Johannes Brahms

String Sextet No. 1 in B-flat major, Op. 18

Johannes Brahms was born in Hamburg in 1833 and died in Vienna in 1897. He began composing this work in Detmold in 1857 and completed it in Hamburg in 1860. The Sextet was first performed in Hanover in 1860 by the (augmented) Joachim Quartet. The score calls for 2 violins, 2 violas, and 2 cellos.

*****

After the anguish and despair of living through the death of his mentor and champion, Robert Schumann, Brahms obtained a part-year position at the court of Detmold. His duties were light: giving piano lessons to the Princess Friederike, conducting the choral society, and performing as pianist at the court’s concerts. This left him plenty of time to compose and more time still to walk in solitude in the Teutoburger Forest. And his three months of work at Detmold paid him more than other full-time positions he had been offered.

It was like a tonic for Brahms. Leaving Hamburg for Detmold meant leaving behind, if only for a time, a city largely inhospitable to his music, most of his friends, the memories of Schumann, and the feelings he had for Schumann’s wife Clara. He felt safe to be cheerful again, and restored to an even keel. He wrote to Clara, “The ideal genuine man is calm in joy and calm in pain and sorrow.”

One of the works Brahms composed at Detmold was his String Sextet in B-flat major. The choice of a sextet was unusual; it had been done, but not often and by no one of his stature. The sextet offers certain advantages to the composer: a richer, deeper sound is available (compared with a string quartet), and at least one of the cellos is freed from bass-line duties often enough to sing right along with the violins and violas.

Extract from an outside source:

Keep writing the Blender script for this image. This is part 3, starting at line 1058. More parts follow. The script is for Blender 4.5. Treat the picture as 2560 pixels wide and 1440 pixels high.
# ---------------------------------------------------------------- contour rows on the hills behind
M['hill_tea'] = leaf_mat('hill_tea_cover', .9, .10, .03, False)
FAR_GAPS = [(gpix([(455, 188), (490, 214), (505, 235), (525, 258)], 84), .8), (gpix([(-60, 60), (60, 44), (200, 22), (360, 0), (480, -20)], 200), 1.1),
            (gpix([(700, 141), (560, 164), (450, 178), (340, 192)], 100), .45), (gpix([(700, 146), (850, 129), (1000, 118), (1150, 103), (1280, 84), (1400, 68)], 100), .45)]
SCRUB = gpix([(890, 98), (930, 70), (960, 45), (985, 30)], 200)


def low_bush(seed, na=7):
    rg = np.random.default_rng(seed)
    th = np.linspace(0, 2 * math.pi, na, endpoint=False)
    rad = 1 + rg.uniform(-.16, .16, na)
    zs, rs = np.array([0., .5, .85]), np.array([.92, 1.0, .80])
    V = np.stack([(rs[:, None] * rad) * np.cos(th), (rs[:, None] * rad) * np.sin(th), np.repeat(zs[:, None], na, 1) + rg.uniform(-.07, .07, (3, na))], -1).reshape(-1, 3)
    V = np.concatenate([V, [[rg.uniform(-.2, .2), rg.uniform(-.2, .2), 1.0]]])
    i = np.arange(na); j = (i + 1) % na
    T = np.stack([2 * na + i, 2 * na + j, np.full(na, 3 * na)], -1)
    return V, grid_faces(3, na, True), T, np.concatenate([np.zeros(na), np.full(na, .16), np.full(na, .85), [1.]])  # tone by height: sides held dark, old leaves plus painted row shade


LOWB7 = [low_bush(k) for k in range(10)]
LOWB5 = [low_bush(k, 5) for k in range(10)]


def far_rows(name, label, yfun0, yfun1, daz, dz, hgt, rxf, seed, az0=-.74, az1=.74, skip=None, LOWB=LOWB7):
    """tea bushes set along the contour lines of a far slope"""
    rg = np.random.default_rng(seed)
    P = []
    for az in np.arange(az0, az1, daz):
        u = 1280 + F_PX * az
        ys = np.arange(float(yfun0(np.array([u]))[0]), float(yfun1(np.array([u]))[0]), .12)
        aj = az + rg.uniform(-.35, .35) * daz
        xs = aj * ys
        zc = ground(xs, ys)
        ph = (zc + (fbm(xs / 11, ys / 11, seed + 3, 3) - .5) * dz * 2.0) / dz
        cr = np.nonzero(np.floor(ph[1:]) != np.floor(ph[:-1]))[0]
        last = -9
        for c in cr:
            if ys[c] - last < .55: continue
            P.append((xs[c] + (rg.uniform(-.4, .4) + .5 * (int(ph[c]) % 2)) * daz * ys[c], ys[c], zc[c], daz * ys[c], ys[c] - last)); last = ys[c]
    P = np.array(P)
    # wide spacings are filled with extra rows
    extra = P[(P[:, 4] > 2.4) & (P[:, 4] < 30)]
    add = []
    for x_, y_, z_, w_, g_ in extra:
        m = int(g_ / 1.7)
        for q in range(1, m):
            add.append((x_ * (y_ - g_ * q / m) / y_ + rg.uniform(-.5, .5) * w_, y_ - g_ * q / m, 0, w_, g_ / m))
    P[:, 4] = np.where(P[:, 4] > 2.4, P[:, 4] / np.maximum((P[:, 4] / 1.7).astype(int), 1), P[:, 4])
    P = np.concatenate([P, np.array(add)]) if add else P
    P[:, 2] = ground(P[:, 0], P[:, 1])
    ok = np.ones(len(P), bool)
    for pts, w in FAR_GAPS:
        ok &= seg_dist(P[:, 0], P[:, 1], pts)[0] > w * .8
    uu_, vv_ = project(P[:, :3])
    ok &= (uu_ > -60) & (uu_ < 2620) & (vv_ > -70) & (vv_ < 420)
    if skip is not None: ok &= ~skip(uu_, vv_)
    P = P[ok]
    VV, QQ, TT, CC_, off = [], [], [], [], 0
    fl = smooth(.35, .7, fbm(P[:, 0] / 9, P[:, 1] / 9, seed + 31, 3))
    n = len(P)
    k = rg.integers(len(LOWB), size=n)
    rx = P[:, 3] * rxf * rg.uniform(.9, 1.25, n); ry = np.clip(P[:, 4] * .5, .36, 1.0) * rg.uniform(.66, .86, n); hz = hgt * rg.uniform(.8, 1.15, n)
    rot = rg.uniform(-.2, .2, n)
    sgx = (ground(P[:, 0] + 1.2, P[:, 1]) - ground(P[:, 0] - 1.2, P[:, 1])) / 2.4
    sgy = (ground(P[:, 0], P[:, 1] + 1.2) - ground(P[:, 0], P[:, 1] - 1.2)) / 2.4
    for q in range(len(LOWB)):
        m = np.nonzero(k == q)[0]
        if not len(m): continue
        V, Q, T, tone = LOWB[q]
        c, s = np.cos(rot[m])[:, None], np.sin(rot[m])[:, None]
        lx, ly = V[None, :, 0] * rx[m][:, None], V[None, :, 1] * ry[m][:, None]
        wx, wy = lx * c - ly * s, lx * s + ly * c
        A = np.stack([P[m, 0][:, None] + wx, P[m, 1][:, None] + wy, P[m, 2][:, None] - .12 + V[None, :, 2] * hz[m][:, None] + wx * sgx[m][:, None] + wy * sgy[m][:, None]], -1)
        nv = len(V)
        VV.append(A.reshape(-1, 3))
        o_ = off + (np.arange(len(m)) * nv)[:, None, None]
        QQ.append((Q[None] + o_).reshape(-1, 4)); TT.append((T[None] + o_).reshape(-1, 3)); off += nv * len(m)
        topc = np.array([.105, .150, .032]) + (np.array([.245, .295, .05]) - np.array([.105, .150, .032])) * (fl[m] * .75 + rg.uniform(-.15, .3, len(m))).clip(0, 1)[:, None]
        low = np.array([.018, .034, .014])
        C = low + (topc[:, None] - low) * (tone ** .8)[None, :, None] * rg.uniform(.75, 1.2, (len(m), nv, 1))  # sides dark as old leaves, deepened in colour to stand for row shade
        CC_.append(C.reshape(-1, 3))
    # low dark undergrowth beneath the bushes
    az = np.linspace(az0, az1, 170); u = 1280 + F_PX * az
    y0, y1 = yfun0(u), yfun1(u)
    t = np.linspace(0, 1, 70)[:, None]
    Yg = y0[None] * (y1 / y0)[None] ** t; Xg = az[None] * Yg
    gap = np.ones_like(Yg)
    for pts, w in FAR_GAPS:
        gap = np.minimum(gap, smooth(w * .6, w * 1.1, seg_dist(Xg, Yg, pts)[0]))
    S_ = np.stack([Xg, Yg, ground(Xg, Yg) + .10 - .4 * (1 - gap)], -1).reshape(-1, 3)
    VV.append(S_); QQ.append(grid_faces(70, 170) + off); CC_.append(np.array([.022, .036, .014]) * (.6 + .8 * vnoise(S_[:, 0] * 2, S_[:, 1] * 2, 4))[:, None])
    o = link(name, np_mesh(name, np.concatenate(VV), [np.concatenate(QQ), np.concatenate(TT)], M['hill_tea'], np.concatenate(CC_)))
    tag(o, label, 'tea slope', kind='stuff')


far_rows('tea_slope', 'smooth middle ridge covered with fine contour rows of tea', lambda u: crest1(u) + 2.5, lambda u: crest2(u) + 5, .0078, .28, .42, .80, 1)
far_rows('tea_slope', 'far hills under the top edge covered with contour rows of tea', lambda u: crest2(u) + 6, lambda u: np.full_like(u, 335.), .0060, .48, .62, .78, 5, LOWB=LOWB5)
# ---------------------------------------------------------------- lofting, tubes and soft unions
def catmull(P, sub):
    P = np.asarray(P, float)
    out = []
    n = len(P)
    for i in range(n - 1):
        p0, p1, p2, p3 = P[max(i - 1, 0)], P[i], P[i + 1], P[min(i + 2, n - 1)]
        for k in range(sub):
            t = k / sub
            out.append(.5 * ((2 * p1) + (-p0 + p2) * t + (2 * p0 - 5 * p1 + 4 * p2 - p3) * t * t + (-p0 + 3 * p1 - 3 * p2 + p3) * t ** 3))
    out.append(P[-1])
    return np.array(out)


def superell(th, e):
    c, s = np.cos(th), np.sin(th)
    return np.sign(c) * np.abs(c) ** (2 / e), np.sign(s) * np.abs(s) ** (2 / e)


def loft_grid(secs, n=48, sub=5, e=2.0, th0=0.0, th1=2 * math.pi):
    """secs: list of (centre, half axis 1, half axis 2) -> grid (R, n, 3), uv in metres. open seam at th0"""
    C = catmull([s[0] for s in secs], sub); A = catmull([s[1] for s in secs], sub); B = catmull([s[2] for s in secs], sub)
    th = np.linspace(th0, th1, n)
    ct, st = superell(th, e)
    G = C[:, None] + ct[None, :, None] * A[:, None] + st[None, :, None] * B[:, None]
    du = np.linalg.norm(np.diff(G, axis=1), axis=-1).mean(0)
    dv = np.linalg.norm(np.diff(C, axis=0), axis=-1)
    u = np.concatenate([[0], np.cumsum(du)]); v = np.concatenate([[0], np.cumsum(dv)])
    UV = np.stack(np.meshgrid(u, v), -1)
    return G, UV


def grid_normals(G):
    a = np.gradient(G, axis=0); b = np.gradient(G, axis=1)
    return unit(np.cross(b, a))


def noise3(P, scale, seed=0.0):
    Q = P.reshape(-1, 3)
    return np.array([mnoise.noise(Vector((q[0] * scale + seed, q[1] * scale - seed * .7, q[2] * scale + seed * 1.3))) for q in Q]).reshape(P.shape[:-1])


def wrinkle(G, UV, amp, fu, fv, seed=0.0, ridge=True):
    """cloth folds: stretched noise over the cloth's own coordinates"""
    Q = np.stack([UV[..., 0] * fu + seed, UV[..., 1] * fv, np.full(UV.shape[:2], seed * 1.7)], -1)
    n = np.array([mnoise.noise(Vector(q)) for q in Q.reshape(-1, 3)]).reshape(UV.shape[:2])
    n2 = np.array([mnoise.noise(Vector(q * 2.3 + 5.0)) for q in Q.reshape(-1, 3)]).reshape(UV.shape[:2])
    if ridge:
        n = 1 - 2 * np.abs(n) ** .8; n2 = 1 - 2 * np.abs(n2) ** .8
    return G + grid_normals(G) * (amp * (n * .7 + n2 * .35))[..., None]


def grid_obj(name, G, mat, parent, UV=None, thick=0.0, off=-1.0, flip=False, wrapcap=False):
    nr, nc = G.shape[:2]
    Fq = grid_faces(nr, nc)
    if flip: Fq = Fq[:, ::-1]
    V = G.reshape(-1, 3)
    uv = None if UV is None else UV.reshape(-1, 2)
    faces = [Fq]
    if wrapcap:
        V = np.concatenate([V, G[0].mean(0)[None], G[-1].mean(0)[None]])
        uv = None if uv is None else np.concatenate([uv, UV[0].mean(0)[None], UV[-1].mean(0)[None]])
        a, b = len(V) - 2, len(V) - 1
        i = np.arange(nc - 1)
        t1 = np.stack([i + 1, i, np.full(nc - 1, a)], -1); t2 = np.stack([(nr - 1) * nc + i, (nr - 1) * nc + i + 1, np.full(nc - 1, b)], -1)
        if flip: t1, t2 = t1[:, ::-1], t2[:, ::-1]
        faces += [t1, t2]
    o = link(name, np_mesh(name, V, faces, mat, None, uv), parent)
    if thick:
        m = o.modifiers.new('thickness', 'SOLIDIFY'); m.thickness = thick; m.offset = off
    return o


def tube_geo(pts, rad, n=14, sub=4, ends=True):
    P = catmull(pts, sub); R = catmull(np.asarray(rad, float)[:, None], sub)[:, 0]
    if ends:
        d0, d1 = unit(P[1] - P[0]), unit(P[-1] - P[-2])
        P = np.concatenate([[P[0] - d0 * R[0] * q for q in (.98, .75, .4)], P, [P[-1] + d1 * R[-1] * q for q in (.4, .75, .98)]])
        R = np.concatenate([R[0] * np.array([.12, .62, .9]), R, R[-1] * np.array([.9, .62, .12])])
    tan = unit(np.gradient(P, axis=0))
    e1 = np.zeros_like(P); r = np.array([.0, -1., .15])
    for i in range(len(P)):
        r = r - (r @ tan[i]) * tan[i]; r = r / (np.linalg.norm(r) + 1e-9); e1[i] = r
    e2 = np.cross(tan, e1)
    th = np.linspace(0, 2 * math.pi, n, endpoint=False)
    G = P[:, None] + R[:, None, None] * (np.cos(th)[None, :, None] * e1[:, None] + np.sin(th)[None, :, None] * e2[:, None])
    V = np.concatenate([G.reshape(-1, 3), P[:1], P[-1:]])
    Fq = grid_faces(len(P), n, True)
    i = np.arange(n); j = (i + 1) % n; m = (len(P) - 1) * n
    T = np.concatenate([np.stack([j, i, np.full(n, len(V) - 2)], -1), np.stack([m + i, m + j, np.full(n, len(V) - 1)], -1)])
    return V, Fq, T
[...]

Brahms takes advantage right away: the opening theme of the first movement of the Sextet is given by a cello. There follow two more themes, a development and a recapitulation, all redolent of Brahms’ calmness in joy.

The second movement is a theme-and-variations based on the opening melody, a vaguely Hungarian-sounding tune given by the viola. The variations ensue with a calculated increase in tension, as the faster note values give the impression of speeding up. But then along comes the fourth variation, a hymn in the major mode—a nearly startling change of pace. After more variations (including an imitation of a music box) the movement closes quietly with solo cello.

Brahms begins the scherzo with a straight face, but before long he begins to throw displaced accents about with considerable abandon. The quicker trio comes before the scherzo is repeated with its now-familiar good cheer.

The Finale is a conflation of sonata and rondo forms; it is both delicate and urgent, suave and rustic. This charming and graceful music is topped off with a rousing coda.

Many hear the influence of the past masters in this Sextet, and indeed it’s not hard to hear a bit of Schubert in the first movement, Beethoven in the scherzo, and Haydn in the Finale. But the best part of this work is hearing the cheerful Brahms throughout.